▸ **GOAL**:
Take the lines from the one bearing "Reconstruct this image" to the one bearing "PI = math.pi", inclusive, and reproduce them exactly; include no other line.

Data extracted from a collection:
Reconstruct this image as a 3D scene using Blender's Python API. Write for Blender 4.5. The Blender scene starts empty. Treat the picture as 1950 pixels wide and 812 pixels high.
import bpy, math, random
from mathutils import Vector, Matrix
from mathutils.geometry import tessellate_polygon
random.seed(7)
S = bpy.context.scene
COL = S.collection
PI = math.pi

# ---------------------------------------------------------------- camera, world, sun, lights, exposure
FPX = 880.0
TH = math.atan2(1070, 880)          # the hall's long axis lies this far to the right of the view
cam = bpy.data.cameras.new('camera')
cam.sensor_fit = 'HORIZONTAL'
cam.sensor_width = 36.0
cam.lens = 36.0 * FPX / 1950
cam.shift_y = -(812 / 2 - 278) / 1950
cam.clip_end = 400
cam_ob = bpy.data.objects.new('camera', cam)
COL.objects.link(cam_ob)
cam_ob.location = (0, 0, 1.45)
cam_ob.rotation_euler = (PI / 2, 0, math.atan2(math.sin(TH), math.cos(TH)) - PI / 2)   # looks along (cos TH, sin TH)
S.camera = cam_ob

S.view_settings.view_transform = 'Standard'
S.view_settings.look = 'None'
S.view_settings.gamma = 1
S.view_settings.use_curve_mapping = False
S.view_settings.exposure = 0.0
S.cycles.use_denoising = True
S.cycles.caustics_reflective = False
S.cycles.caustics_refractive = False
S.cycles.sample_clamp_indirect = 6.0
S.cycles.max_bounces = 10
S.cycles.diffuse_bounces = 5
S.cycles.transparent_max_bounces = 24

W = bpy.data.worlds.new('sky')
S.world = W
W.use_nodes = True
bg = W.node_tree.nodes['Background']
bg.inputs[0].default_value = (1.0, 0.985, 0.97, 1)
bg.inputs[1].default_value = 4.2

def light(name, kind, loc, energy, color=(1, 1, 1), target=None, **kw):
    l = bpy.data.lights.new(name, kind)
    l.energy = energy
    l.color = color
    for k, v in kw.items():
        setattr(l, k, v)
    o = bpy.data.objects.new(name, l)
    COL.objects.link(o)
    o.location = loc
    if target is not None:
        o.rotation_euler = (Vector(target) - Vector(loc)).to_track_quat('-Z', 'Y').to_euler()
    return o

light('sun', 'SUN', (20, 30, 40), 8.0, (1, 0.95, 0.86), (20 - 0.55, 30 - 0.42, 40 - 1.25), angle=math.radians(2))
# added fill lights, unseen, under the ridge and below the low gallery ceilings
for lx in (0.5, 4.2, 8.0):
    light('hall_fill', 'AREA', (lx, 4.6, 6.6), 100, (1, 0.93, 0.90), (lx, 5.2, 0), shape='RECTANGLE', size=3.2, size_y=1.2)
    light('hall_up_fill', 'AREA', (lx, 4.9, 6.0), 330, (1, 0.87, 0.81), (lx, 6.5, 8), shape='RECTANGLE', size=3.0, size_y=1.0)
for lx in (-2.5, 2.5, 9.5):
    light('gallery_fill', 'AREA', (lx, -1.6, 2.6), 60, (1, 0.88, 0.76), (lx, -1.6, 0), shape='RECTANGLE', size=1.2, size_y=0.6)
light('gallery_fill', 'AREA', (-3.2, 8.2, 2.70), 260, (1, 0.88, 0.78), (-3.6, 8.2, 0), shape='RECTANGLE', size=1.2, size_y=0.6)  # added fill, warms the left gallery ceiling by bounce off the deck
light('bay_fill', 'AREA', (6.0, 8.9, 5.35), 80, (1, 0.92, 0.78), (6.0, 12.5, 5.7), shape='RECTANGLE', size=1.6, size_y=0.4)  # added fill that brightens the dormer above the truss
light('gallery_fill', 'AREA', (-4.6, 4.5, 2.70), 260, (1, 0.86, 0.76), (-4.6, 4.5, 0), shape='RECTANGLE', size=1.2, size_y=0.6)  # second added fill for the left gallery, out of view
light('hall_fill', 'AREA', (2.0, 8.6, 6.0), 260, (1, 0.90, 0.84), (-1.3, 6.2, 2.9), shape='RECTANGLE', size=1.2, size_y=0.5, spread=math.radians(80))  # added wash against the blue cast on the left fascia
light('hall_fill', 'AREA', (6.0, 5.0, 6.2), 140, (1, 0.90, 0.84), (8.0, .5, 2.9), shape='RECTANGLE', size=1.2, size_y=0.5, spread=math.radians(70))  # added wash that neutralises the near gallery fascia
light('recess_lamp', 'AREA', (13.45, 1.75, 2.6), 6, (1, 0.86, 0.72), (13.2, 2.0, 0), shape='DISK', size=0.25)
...
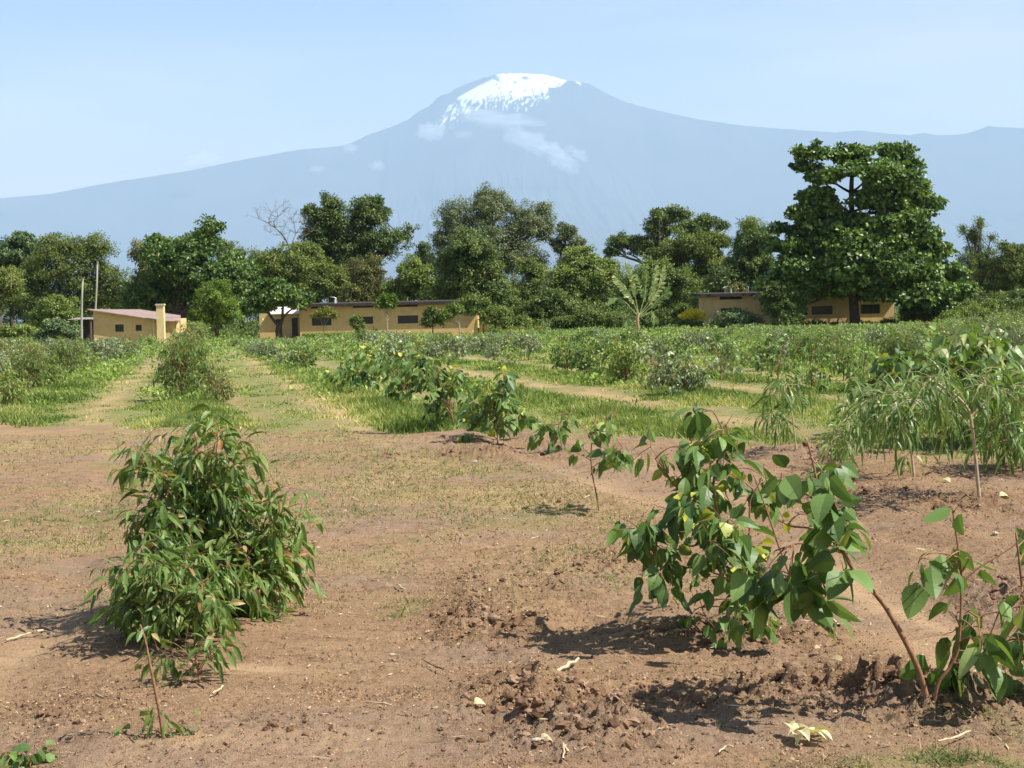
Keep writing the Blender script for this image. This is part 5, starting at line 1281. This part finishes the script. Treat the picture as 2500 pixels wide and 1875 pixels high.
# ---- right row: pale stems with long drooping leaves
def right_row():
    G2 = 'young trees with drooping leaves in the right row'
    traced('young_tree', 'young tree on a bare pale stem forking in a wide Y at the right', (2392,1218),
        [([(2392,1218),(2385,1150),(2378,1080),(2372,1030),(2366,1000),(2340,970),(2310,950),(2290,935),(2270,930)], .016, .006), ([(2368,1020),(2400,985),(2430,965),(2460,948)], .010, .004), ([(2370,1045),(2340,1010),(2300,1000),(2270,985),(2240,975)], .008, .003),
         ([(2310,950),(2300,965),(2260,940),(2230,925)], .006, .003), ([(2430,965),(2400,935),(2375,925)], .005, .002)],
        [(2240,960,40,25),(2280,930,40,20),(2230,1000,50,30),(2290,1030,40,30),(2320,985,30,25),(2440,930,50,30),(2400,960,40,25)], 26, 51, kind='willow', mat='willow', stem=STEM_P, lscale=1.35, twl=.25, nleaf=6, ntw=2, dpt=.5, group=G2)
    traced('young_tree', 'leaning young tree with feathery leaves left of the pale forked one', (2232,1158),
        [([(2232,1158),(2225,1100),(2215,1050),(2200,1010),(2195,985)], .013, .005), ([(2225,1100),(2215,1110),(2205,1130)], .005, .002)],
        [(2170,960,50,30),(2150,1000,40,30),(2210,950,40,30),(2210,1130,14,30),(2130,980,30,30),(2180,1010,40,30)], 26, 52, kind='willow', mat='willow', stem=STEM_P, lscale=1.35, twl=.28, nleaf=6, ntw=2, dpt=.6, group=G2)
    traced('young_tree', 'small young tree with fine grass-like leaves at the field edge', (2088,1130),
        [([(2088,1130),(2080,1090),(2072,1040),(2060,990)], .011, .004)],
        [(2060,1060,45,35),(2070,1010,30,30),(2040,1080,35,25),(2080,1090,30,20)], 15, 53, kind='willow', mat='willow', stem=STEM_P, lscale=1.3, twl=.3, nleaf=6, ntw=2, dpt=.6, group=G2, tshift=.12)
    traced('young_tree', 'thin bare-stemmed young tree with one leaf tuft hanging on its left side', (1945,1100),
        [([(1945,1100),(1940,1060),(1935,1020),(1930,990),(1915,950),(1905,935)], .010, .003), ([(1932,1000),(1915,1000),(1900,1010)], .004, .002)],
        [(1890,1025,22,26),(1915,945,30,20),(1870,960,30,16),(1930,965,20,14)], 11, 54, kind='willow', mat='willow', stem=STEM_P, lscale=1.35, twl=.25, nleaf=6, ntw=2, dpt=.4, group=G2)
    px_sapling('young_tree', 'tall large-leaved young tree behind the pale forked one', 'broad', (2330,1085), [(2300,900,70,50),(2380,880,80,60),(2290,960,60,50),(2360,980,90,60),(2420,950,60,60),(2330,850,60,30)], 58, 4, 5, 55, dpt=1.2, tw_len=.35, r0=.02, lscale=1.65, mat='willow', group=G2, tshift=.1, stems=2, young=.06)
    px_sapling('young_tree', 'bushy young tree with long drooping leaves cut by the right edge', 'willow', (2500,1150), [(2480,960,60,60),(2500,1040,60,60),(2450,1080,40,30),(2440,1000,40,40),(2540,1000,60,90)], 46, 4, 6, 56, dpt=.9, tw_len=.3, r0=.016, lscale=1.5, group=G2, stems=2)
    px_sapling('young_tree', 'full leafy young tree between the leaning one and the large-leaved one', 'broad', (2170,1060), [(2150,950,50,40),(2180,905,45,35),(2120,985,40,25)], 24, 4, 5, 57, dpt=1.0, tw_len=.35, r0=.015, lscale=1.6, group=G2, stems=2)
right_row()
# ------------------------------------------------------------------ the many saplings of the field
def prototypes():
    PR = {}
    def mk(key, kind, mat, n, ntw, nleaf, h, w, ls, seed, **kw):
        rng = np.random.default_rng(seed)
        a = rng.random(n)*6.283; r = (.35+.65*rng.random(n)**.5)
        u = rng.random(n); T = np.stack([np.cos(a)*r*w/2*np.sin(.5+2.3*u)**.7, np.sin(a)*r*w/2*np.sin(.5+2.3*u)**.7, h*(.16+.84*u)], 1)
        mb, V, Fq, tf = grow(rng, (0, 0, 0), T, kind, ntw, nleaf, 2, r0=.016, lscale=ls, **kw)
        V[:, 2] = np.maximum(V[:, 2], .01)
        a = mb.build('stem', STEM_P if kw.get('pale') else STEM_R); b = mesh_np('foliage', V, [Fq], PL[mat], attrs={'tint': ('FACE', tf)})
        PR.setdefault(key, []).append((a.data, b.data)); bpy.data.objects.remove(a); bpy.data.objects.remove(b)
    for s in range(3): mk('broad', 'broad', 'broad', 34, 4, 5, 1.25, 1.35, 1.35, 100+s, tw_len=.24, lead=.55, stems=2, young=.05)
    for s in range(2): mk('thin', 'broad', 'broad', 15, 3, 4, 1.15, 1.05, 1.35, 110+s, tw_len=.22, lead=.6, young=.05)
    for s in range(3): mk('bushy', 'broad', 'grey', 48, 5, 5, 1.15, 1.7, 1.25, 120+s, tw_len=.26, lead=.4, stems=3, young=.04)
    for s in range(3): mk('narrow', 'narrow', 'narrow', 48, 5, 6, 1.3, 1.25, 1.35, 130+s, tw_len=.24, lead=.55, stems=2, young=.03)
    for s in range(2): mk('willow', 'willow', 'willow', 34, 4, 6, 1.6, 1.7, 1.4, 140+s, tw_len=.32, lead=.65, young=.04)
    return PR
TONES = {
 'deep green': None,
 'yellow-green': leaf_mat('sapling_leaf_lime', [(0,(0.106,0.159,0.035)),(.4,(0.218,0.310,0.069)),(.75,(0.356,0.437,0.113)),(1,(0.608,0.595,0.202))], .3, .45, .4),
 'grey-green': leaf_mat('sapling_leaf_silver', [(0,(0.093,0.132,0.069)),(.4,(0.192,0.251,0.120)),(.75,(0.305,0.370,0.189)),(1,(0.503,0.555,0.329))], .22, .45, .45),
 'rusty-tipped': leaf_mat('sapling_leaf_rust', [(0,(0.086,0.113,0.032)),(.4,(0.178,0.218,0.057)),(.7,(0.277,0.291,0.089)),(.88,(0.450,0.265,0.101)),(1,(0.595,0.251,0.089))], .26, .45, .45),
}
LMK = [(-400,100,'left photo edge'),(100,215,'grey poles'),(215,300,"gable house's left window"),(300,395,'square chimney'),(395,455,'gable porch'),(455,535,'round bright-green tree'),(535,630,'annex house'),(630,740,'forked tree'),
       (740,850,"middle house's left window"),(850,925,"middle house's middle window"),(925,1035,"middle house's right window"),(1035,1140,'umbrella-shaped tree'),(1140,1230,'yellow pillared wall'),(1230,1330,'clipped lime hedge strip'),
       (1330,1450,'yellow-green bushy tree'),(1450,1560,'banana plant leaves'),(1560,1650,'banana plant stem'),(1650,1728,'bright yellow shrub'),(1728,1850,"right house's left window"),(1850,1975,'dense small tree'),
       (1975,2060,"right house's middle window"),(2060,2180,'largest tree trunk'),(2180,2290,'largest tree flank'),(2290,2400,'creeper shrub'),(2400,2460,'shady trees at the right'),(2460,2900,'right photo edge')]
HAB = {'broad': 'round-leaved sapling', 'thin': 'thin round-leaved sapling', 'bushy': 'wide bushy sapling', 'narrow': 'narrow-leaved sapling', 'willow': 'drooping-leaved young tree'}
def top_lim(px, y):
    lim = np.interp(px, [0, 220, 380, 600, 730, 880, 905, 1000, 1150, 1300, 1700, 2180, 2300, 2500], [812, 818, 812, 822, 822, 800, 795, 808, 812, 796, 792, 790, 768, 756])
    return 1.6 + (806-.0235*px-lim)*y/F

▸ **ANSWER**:
Reconstruct this image as a 3D scene using Blender's Python API. Write for Blender 4.5. The Blender scene starts empty. Treat the picture as 1950 pixels wide and 812 pixels high.
import bpy, math, random
from mathutils import Vector, Matrix
from mathutils.geometry import tessellate_polygon
random.seed(7)
S = bpy.context.scene
COL = S.collection
PI = math.pi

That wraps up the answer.